JSE lifts suspension of trade in Tongaat Hulett shares

Trade in Tongaat Hulett shares will resume on 3 February 2020.

The Johannesburg Stock Exchange (JSE) has agreed to lift the suspension of trade in Tongaat Hulett’s shares with effect from Monday, 3 February 2020 after a six-month ban.

The embattled sugar producer, which is based in South Africa, asked the JSE to suspend its shares from the main bourse in June 2019 after it uncovered accounting irregularities that resulted in inflated assets and profits.

Its shares were also suspended on the London Stock Exchange. The company asked the JSE in December to postpone lifting the suspension, saying it needed more time to analyse its numbers. On Friday, Tongaat Hulett said the JSE has agreed to lift the suspension “to enable investors to absorb the financial information that is now available” as the troubled sugar producer looks to recover from one of the biggest corporate scandals in South Africa.

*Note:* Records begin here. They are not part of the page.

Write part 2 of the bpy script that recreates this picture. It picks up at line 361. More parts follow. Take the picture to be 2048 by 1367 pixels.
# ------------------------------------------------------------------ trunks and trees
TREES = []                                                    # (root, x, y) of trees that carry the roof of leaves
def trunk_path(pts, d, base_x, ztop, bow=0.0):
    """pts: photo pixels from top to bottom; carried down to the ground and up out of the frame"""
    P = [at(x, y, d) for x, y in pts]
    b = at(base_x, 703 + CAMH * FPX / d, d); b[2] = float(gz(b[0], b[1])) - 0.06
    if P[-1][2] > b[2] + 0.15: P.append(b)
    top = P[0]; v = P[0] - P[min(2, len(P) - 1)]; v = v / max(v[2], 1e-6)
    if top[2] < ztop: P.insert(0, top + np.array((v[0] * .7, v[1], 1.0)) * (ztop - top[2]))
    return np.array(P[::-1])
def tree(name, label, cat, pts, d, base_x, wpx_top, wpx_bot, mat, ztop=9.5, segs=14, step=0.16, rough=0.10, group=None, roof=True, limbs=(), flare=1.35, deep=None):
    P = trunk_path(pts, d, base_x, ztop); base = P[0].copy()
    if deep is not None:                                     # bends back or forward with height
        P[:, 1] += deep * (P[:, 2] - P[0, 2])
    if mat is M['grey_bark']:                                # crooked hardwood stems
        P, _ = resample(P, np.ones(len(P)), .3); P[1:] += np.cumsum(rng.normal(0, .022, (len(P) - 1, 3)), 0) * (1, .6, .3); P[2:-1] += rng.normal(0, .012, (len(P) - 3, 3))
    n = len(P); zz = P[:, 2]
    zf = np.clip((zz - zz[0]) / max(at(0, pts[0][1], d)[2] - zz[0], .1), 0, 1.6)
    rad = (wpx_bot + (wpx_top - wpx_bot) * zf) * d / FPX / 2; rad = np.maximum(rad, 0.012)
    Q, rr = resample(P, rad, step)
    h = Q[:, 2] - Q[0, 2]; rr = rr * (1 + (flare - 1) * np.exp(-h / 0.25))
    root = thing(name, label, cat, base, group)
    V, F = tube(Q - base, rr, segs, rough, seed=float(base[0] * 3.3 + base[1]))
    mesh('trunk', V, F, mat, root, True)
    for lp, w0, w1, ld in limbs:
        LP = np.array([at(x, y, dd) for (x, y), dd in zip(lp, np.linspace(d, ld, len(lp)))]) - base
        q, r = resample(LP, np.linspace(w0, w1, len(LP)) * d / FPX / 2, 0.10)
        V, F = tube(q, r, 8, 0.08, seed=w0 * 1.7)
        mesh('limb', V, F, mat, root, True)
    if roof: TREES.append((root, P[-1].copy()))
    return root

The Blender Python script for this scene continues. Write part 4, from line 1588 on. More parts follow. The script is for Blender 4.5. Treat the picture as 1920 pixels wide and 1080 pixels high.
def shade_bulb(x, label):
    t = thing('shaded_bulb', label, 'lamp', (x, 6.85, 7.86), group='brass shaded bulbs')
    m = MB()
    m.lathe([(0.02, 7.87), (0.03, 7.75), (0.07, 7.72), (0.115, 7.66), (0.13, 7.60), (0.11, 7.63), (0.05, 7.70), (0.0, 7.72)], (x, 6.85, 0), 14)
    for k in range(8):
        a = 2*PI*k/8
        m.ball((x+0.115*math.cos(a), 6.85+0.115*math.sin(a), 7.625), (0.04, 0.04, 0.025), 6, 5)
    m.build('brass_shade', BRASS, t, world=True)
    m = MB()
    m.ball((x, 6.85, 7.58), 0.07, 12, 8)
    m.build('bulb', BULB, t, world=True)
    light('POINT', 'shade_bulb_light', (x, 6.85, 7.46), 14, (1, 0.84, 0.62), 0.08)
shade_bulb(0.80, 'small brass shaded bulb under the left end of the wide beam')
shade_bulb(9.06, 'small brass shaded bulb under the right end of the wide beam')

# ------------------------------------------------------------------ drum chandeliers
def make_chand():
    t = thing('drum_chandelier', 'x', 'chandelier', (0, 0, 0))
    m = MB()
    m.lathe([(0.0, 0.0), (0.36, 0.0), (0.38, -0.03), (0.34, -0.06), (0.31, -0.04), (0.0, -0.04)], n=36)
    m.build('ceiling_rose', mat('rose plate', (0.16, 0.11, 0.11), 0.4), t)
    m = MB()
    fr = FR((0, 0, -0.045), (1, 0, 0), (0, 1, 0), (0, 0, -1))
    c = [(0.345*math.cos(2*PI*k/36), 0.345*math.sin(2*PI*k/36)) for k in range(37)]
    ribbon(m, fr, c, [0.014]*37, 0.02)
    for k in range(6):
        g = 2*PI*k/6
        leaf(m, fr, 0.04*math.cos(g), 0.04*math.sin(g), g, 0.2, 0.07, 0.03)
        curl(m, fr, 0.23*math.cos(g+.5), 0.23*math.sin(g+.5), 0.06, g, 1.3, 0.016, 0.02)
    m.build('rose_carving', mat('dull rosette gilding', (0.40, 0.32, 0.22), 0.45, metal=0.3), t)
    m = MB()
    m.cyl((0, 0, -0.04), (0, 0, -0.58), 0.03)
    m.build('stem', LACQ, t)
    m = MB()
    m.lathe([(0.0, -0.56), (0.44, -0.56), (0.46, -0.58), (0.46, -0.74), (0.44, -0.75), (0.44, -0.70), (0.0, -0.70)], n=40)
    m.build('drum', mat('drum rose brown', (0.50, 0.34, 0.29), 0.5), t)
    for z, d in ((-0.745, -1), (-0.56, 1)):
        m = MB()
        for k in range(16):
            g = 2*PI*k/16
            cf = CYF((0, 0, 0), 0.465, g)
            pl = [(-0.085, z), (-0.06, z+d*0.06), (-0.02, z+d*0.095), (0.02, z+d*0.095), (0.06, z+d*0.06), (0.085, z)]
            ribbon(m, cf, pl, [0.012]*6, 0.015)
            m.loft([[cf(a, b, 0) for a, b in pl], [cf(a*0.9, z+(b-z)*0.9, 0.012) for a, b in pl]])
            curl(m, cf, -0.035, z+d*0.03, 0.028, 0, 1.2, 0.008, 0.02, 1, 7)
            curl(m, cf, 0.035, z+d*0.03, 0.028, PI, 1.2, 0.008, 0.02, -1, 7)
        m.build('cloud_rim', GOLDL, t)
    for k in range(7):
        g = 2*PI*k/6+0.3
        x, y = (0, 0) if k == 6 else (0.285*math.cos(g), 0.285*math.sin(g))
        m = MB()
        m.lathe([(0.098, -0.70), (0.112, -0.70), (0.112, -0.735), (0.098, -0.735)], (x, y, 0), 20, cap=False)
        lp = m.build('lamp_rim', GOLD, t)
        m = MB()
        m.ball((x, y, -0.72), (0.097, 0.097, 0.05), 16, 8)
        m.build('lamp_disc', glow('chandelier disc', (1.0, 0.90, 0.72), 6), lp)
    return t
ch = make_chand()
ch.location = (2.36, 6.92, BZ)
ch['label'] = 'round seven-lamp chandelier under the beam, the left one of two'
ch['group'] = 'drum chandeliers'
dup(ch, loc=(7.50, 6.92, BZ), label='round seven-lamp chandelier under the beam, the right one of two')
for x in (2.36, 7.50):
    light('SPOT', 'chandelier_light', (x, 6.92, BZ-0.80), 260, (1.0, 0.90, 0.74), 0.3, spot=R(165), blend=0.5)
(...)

The company is also considering embarking on a capital raise as it seeks to reduce its South Africa debt by R8.1 billion over the next 13 months.

The group, whose market capitalisation is only about R1.8 billion, said it is struggling to reduce its South Africa debt through earnings from that market, and needs to either accelerate disposals, raise capital or save additional cash.

Total borrowings stood at R12.99 billion at the end of the company’s half year to end-September. The company warned of difficulties in distributing earnings from Zimbabwe and Mozambique, adding that South Africa’s earnings on their own are insufficient to service debt in the time frame agreed with lenders.

The company was forced to restate its 2018 profits after the discovery of irregularities. In the restatement of the six months to September 2018, its headline loss ballooned to R392 million from its previously reported loss of R110 million. 

For the six months to end-September 2019, Tongaat Hulett’s South Africa sugar operations generated an operating loss of R283 million in the six months to end-September, more than double the previous period. The group reporting local sales remained subdued and that there had been a change in the sales mix towards lower-margin exports.

Group revenue decreased by 1.5 percent to R8.085 billion, while operating profit surged to R1.278 billion from the previous period’s R315 million. The latter was largely due to Zimbabwe, where hyperinflationary accounting has been put into effect.